Glencore coal deal says Japan Inc is banking on higher coal prices
27 Oct 2016
Coal's recession is officially over with Glencore inking a near 50 per cent increase in annual reset of the price of high quality Australian thermal coal that it ships to a key Japanese power utility, Tohoku Electric.
While spot and quarterly coal prices have been riding high over recent months the unexpected strength of Glencore's settlement is rewarding affirmation that China's efforts to constrain the least viable and dirtiest of a massive fleet of domestic mines is having real and potentially lasting effects on the seaborne coal market.
Coal's sceptics and supporters alike have watched the price surge through 2016 with most everyone imaging that the recovery would be temporary and few trusting that China would hold the line on its commitment to remove upwards of 450 million tonnes of production from the world's biggest coal system.

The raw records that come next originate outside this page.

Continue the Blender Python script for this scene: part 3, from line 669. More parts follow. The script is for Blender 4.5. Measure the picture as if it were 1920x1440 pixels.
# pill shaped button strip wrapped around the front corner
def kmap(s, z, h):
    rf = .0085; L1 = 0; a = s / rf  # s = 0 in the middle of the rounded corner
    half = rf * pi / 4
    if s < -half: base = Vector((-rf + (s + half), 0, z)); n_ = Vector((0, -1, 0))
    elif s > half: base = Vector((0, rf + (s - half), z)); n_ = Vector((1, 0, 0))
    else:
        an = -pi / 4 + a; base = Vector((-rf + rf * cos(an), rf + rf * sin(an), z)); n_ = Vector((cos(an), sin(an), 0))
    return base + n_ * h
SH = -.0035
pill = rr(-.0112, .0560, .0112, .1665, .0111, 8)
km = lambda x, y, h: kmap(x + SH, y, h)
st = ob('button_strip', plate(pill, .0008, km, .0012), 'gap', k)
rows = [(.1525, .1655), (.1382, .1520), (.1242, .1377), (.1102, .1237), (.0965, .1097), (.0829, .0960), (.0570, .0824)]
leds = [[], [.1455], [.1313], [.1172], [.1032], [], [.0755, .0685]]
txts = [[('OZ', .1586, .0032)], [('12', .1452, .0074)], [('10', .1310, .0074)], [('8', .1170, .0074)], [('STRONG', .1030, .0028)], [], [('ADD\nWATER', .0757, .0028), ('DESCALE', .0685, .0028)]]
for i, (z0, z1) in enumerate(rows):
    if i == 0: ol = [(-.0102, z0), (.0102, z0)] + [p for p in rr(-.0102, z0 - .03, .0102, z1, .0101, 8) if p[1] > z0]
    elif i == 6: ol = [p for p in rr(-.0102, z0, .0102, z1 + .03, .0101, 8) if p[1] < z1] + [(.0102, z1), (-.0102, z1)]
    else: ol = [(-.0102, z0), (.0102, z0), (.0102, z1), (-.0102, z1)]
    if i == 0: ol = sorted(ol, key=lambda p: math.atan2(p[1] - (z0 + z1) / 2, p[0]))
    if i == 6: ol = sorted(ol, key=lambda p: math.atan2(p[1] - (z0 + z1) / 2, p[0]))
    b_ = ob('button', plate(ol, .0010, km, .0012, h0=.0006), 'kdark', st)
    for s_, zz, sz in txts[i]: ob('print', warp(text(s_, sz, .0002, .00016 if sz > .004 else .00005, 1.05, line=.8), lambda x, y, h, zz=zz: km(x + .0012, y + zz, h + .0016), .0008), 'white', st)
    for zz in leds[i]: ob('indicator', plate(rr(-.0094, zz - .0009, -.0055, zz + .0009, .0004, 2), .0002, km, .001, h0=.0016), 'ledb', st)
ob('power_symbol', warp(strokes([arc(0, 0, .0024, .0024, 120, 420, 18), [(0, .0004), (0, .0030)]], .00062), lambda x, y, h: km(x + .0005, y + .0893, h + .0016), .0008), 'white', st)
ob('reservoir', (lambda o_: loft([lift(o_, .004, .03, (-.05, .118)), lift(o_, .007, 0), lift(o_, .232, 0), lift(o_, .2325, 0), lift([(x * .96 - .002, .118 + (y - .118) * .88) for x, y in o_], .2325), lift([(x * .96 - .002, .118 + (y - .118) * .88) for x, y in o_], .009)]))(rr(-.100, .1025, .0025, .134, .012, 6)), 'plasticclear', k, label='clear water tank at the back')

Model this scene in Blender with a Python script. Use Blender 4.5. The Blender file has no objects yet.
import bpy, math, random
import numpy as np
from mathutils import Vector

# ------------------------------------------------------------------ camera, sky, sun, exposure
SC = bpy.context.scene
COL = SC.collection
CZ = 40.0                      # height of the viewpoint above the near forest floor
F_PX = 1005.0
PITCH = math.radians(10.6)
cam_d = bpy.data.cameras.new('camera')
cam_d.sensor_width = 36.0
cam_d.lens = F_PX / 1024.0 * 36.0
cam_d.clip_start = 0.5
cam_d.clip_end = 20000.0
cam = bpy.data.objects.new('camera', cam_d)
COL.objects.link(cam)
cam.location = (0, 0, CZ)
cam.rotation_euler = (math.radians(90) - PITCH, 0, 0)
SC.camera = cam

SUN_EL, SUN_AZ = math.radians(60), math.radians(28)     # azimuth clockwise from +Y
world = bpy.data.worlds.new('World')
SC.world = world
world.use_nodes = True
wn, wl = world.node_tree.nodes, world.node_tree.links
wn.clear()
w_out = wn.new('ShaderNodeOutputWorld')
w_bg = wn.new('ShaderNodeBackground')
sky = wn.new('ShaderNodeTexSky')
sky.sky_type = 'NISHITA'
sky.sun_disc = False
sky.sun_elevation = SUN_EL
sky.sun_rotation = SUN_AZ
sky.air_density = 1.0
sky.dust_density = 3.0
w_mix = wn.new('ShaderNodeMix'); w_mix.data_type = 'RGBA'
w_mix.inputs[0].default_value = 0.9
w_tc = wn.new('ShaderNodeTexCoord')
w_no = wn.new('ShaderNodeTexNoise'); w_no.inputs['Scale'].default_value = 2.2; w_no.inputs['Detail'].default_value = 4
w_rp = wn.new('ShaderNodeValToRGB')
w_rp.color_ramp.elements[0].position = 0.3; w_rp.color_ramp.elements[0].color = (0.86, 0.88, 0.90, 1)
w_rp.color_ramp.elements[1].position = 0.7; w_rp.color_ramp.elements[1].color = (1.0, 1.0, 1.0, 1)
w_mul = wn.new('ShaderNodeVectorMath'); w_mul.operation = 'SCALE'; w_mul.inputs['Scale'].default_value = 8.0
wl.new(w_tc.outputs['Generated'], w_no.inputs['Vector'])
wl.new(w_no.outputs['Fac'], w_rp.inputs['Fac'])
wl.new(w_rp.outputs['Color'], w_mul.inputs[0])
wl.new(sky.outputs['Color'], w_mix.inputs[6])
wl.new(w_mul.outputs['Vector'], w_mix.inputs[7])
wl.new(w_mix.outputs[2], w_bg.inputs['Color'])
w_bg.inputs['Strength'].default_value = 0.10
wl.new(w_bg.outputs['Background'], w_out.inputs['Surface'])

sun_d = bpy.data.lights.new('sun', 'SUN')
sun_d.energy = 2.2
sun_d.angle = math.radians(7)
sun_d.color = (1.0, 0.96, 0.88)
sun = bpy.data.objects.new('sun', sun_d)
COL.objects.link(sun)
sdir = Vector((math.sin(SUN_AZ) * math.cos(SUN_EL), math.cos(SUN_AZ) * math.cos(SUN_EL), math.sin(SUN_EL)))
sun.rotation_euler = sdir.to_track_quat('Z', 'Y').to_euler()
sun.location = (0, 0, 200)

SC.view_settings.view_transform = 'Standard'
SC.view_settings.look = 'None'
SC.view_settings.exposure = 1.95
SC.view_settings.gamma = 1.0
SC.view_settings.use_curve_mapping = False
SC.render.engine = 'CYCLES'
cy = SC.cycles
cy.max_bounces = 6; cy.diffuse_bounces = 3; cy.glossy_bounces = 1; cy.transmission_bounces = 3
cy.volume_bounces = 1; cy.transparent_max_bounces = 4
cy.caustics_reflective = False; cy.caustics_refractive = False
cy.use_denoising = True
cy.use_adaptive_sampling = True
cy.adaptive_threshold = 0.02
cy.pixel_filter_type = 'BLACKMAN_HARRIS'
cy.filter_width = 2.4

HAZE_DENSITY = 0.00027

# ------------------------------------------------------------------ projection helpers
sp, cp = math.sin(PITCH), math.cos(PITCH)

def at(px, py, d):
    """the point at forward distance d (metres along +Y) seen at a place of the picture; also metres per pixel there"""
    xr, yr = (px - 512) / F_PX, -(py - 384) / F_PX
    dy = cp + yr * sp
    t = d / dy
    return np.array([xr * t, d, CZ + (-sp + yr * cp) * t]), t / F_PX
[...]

But by accepting a price increase from $US65 a tonne to a year's worth of $US95 a tonne, Tohoku Electric has effectively announced that Japan Inc does not imagine there is much downside in coal pricing over the near term.
The spot price of equivalent quality coal hit nearly $US100 a tonne on Tuesday and the average price for high-quality thermal exports from Newcastle has been $US92 for the month so far. That is the highest monthly level since May 2013.
Since then, of course, the coal sector has gone through one of its classic deep recessions and the producers that have survived have done so by chasing their costs to the bottom end of the curve. Glencore, for example, currently boasts average Australian costs of $US32 a tonne, which announces only that the Tohoku contract will be well in the money this year.
The long-term supply contract in question here is relatively small but the timing, quantum and duration of its repricing is significant.
Glencore is Australia's biggest coal exporter and it generally leads the two rounds of annual price negotiations on long-term contracts with the major North Asian utilities of Japan, Taiwan and South Korea.
There are two important dates on the repricing schedule, October 1 and April 1. The October settlement covers fewer tonnes but is regarded as a reasonable reference for year-end discussions that result in the more substantive April price sets.
Just generally, the October price set is generally held to cover about 15 per cent of production that is sold on annual pricing and Glencore's comforting deal involves a contract of about 1 million tonnes a year of premium Aussie thermal.
Each of coal's major players takes a distinctly different tack to price discovery these days. Glencore relies more heavily on the traditional annual benchmark negotiation, most particularly with Japanese customers that account for about one third of the company's annual output of 120 million tonnes. As we note further down, it has also embarrassed itself recently by indulging in ill-timed forward selling with the ambition of hedging price risk out until the middle of 2017.
Rio Tinto walks a middle ground with a pricing foot in a whole lot of different camps, from annual sets through quarterly and monthly arrangements to shipments price on spot pricing.
As you might imagine of the original benchmark buster, BHP Billiton sells all of its coking and thermal coal arrangements on the shortest pricing terms possible with shipments being priced either on the 30-day average of the month of a shipment or on spot.
From a Glencore perspective, this week's success is at once rewarding and slightly threatening.
The reset affirms finally the consistently expressed confidence of chief executive Ivan Glasenberg in the underlying strengths of the thermal coal market given the inevitability of supply-side contraction on the back of prices that got too low to sustain the sector.